Among the entries below, one stretch runs from the line that contains "Write the bpy" through the line that contains "w.node_tree.nodes['Background'].inputs[1].default_value = .5". Repeat that stretch exactly, ends included, and only that.

• [THE DATA]
[start]

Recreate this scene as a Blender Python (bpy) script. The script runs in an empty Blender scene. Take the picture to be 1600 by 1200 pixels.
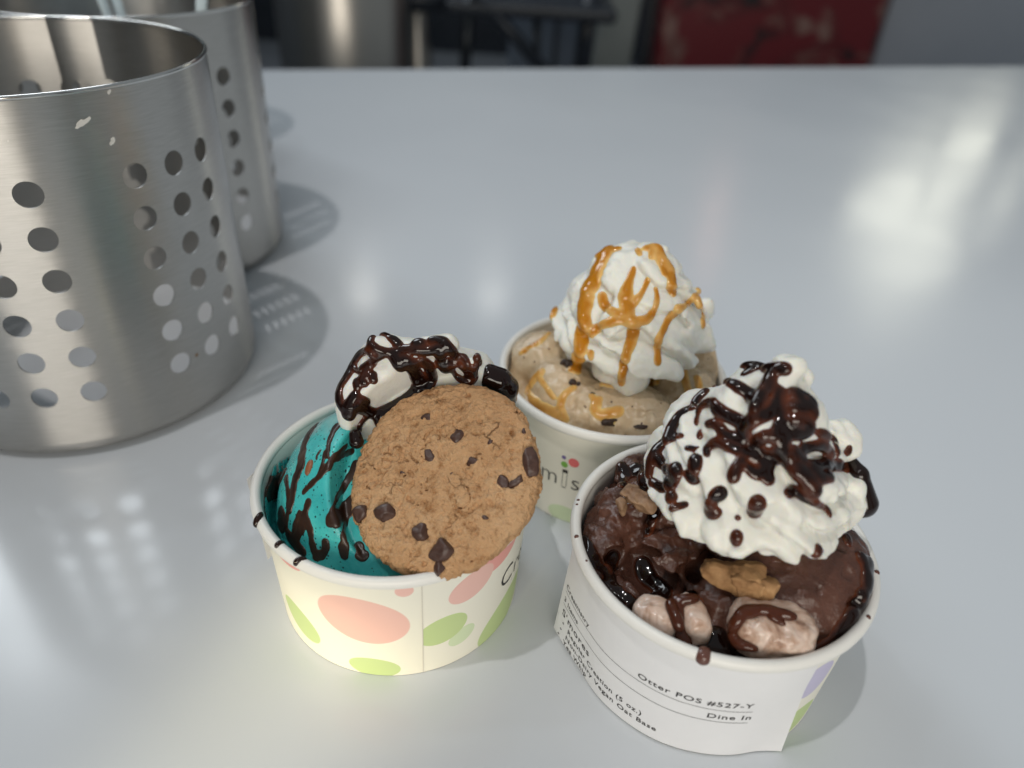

[end]
[start]

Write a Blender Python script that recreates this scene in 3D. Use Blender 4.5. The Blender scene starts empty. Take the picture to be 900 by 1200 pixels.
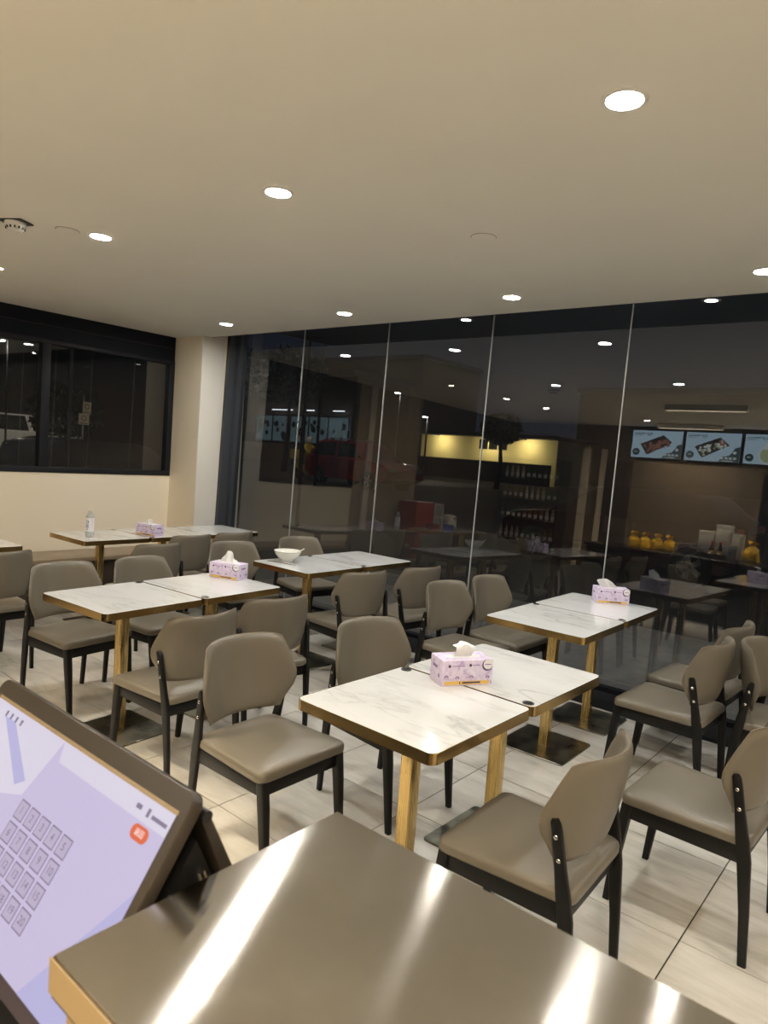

[end]
[start]

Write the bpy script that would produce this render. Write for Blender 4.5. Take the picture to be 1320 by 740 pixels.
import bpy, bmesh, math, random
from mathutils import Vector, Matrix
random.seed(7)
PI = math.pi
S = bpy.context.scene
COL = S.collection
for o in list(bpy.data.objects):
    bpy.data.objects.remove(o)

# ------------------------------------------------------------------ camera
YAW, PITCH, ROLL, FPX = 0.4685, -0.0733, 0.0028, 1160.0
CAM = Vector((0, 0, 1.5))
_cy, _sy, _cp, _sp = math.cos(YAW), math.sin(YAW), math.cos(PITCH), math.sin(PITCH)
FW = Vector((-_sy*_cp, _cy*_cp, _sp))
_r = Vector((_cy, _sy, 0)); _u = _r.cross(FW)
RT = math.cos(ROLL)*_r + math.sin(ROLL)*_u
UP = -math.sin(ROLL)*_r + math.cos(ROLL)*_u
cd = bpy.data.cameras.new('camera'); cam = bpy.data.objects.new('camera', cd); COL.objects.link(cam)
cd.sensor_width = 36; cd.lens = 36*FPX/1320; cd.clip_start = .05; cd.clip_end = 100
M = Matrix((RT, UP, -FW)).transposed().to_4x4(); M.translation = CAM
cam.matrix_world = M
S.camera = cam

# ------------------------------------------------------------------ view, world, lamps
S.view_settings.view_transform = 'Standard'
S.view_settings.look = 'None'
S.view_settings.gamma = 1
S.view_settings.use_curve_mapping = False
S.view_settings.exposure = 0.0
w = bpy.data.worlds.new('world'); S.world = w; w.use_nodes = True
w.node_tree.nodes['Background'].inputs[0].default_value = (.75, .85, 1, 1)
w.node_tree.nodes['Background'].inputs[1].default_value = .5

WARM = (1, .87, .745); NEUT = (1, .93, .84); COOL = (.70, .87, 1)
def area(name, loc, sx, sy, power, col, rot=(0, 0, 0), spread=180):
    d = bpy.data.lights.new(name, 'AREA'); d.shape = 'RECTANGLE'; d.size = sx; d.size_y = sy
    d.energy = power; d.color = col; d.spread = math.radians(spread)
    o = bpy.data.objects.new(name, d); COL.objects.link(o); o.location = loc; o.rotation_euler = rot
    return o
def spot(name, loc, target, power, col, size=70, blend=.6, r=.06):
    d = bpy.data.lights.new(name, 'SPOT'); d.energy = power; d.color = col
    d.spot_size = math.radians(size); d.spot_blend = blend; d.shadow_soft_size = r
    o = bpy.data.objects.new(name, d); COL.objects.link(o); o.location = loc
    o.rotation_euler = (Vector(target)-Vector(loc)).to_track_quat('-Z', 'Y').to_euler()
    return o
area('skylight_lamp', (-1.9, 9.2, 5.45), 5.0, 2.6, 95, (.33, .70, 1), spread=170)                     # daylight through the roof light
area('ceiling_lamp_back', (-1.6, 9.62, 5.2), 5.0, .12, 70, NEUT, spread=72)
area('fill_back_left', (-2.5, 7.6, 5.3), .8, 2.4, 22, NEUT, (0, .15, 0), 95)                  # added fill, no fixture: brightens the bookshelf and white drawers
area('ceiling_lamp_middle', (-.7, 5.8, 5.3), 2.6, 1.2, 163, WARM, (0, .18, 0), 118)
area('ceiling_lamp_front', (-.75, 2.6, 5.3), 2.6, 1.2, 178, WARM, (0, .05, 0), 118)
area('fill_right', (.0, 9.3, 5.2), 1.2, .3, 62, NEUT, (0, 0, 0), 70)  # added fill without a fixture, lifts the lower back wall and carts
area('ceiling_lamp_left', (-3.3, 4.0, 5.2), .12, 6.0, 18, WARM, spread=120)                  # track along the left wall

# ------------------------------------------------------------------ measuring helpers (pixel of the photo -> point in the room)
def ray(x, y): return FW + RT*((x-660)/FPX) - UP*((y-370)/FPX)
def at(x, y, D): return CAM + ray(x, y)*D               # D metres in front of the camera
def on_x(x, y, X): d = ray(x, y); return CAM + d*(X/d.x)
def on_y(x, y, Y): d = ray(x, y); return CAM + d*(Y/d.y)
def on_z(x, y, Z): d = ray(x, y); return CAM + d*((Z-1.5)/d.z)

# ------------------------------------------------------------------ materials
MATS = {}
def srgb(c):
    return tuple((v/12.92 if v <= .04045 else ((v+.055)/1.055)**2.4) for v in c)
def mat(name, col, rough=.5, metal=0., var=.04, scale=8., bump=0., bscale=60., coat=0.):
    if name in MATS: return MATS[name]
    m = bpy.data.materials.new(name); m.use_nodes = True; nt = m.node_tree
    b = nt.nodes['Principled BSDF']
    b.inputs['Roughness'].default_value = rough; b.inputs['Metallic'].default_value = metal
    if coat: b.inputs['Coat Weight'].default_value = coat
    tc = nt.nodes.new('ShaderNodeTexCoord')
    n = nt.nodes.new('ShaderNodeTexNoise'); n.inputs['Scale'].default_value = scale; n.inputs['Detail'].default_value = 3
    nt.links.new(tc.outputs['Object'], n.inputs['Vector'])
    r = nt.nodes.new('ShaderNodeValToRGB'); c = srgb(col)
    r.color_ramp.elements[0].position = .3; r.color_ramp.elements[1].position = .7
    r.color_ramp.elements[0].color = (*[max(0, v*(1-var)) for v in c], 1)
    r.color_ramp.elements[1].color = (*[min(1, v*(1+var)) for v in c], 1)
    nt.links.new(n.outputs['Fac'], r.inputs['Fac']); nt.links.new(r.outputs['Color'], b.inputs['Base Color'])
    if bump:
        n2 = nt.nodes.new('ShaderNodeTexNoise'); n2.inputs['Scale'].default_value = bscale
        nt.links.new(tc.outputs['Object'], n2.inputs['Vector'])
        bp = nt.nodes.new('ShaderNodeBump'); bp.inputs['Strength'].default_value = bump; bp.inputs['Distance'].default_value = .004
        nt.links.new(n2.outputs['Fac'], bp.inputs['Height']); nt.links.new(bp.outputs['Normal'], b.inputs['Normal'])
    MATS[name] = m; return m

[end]

• [RESULT OF THIS TASK]
Write the bpy script that would produce this render. Write for Blender 4.5. Take the picture to be 1320 by 740 pixels.
import bpy, bmesh, math, random
from mathutils import Vector, Matrix
random.seed(7)
PI = math.pi
S = bpy.context.scene
COL = S.collection
for o in list(bpy.data.objects):
    bpy.data.objects.remove(o)

# ------------------------------------------------------------------ camera
YAW, PITCH, ROLL, FPX = 0.4685, -0.0733, 0.0028, 1160.0
CAM = Vector((0, 0, 1.5))
_cy, _sy, _cp, _sp = math.cos(YAW), math.sin(YAW), math.cos(PITCH), math.sin(PITCH)
FW = Vector((-_sy*_cp, _cy*_cp, _sp))
_r = Vector((_cy, _sy, 0)); _u = _r.cross(FW)
RT = math.cos(ROLL)*_r + math.sin(ROLL)*_u
UP = -math.sin(ROLL)*_r + math.cos(ROLL)*_u
cd = bpy.data.cameras.new('camera'); cam = bpy.data.objects.new('camera', cd); COL.objects.link(cam)
cd.sensor_width = 36; cd.lens = 36*FPX/1320; cd.clip_start = .05; cd.clip_end = 100
M = Matrix((RT, UP, -FW)).transposed().to_4x4(); M.translation = CAM
cam.matrix_world = M
S.camera = cam

# ------------------------------------------------------------------ view, world, lamps
S.view_settings.view_transform = 'Standard'
S.view_settings.look = 'None'
S.view_settings.gamma = 1
S.view_settings.use_curve_mapping = False
S.view_settings.exposure = 0.0
w = bpy.data.worlds.new('world'); S.world = w; w.use_nodes = True
w.node_tree.nodes['Background'].inputs[0].default_value = (.75, .85, 1, 1)
w.node_tree.nodes['Background'].inputs[1].default_value = .5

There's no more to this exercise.